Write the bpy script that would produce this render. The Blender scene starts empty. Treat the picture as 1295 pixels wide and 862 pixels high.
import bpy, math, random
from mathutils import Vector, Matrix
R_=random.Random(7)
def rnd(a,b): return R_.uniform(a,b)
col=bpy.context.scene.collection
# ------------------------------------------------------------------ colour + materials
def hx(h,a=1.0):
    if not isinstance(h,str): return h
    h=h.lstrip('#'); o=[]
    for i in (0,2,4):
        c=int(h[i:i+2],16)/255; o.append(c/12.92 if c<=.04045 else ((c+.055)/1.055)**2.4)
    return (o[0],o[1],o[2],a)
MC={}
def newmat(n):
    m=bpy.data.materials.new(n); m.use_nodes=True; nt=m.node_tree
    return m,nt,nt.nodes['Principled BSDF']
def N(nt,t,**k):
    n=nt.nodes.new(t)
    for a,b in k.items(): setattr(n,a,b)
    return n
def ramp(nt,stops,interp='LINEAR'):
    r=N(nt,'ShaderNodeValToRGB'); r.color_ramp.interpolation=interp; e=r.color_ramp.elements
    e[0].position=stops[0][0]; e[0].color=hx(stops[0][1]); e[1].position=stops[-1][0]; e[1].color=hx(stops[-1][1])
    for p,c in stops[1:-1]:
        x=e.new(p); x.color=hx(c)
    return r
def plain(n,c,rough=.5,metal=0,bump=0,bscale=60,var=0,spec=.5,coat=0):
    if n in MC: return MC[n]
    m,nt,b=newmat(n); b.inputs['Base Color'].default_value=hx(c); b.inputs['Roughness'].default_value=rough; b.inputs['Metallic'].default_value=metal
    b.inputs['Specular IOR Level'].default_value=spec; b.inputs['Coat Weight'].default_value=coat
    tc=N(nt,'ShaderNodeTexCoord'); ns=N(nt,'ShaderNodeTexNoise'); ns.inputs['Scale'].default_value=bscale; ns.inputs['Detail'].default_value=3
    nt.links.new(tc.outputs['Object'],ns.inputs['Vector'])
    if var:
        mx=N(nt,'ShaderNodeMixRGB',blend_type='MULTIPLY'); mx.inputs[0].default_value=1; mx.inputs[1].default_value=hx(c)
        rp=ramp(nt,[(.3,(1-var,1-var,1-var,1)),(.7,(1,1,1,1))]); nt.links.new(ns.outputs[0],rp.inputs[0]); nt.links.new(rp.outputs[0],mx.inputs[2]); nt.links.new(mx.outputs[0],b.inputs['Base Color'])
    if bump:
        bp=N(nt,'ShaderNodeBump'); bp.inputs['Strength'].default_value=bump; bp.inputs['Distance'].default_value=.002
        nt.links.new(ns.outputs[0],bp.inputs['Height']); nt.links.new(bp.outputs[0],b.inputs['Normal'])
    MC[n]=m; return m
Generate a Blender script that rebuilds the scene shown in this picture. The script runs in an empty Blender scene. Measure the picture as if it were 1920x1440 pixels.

*TASK DETAILS*.
Select all lines with the word "script" from the entries above.

*IN RESPONSE*.
Write the bpy script that would produce this render. The Blender scene starts empty. Treat the picture as 1295 pixels wide and 862 pixels high.
Generate a Blender script that rebuilds the scene shown in this picture. The script runs in an empty Blender scene. Measure the picture as if it were 1920x1440 pixels.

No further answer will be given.